“Many remarks and plans indicate that the Führer calculated on the final ending of the Eastern campaign in the autumn of 1941, whereas the Supreme Command of the Army (General Staff) was very skeptical.”
That, to be sure, indicates division of opinion as to the military chances of a rapid success, but the part last quoted indicates that other members of the group favored Barbarossa and Raeder’s memorandum actually says and substantiates what Blomberg’s affidavit says: That some of the generals lost confidence in the power of Hitler’s judgment, but that the generals failed as a group to take any definite stand against him, although a few tried and suffered thereby. Certainly the High Command took no stand against Hitler on Barbarossa and the events of 1941 and 1942 do not suggest that the High Command embarked on the Soviet war tentatively or with reservations, but rather with ruthless determination backed by careful planning. The plans themselves have all been read and cited to the Court previously.
That concludes the evidence on the criminal activities of the group under Counts One and Two. The documents written by the military leaders are not the writings of men who were reluctant to plan and execute these manifold wars.
I want to make clear again the nature of the accusations against this group under Counts One and Two. They are not accused on the ground that they are soldiers. They are not accused merely for doing the usual things a soldier is expected to do, such as making military plans and commanding troops. It is, I suppose, among the normal duties of a diplomat to engage in negotiations and conferences, to write notes and aide-memoire, to entertain at dinner parties, and cultivate good will toward the government he represents. The Defendant Ribbentrop is not indicted for doing these things. It is the usual function of a politician to draft regulations and decrees, to make speeches. The Defendants Hess and Frick are not indicted for doing those things.
It is an innocent and respectable business to be a locksmith; but it is none the less a crime, if the locksmith turns his talents to picking the locks of neighbors and looting their homes. And that is the nature of the charge under Counts One and Two against the defendants and the General Staff and High Command group. The charge is that, in performing the functions of diplomats, politicians, soldiers, sailors, or whatever they happened to be, they conspired, and did plan, prepare, initiate, and wage illegal wars and thereby committed crimes under Article 6 (a) of the Charter.
It is no defense for those who committed such crimes to plead that they practice a particular profession. It is perfectly legal for military men to prepare military plans to meet national contingencies, and such plans may legally be drawn whether they are offensive or defensive in a military sense. It is perfectly legal for military leaders to carry out such plans and engage in war, if in doing so they do not plan and launch and wage wars which are illegal because they are aggressive and in contravention of the Charter.

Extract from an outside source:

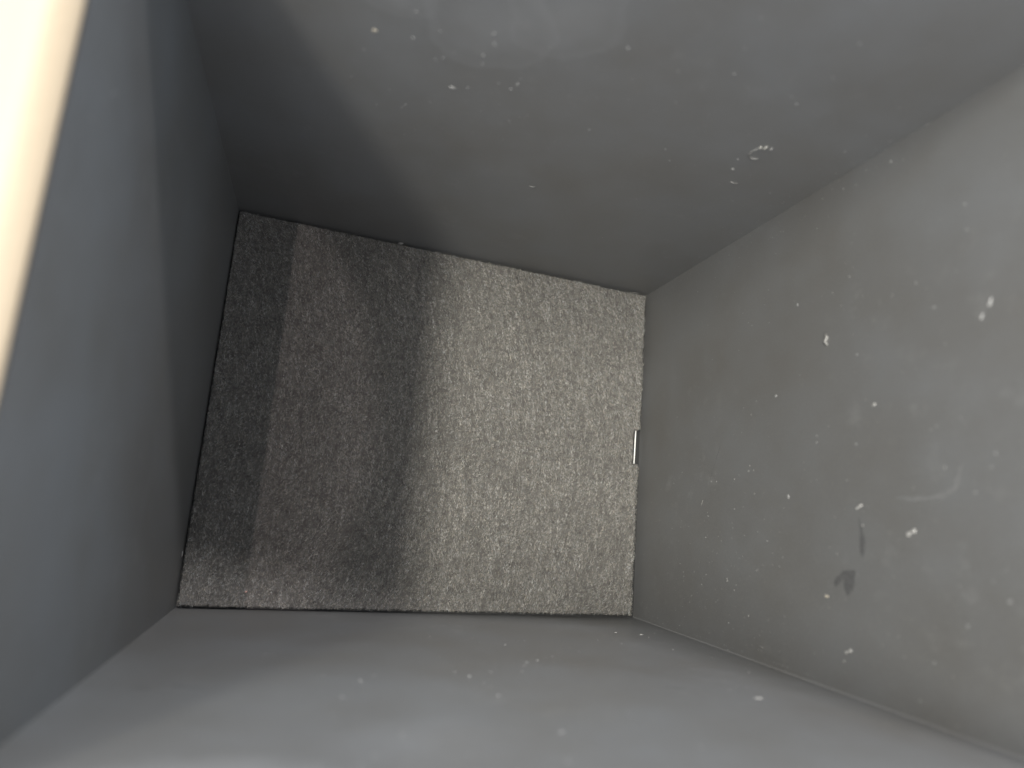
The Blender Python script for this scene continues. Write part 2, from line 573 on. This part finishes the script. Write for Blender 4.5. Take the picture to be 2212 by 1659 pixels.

I am very far from saying that there may not be individual cases, involving some individual members of this group, where drawing the line between legal and illegal behavior might involve some difficulties. That is not an uncommon situation in the legal field. But I do not believe that there is any doubt or difficulty here, before this Tribunal, as to the criminality of the General Staff and High Command group as a group under Counts One and Two, or as to the guilt of the five defendants who are members of the group.
In the case of the Defendants Göring, Keitel, and Jodl, the evidence is voluminous and their participation in aggressive plans and wars is more or less constant. The same is true of Defendant Raeder, and his individual responsibility for the aggressive and savage attack on Norway and Denmark is especially clear. The evidence so far offered against Dönitz is less voluminous for the reason that he was younger and not one of the top group until later in the war.
But numerous other members of the General Staff and High Command group, including its other leaders, are shown to have participated knowingly and wilfully in these illegal plans and wars: Brauchitsch, the Commander-in-Chief of the Army, and his Chief of Staff, Halder; Warlimont, the deputy of Jodl. In the nature of things these men knew all that was going on and participated fully, as the documents show. Reichenau and Sperrle helped to bully Schuschnigg; Reichenau, and Von Schober, together with Göring, were immediately sent for by Hitler when Schuschnigg ordered the plebiscite. At a later date we have seen Blaskowitz as an Oberbefehlshaber in the field, knowingly preparing for the attack on Poland; Field Marshal List educating the Bulgarians for their role during the attacks on Yugoslavia and Greece; Von Falkenhorst “gladly” accepting the assignment to command the invasion of Norway and Denmark. On the air side, Jeschonnek has been recorded proposing that Germany attack Norway, Denmark, and Holland and simultaneously assuring Belgium that there is nothing to fear. On the naval side, Admiral Carls, member of the group, foresees at an early date that German policy is leading to a general European war, and at a later date the attack on Norway and Denmark is his brainchild; Krancke, later one of the group, is one of the chief planners of this attack; Schniewind is in the inner circle for the attack on Poland; Fricke certifies the final orders for Weserübung and a few months later proposes that Germany annex Belgium and northern France and reduce the Netherlands and Scandinavia to vassalage.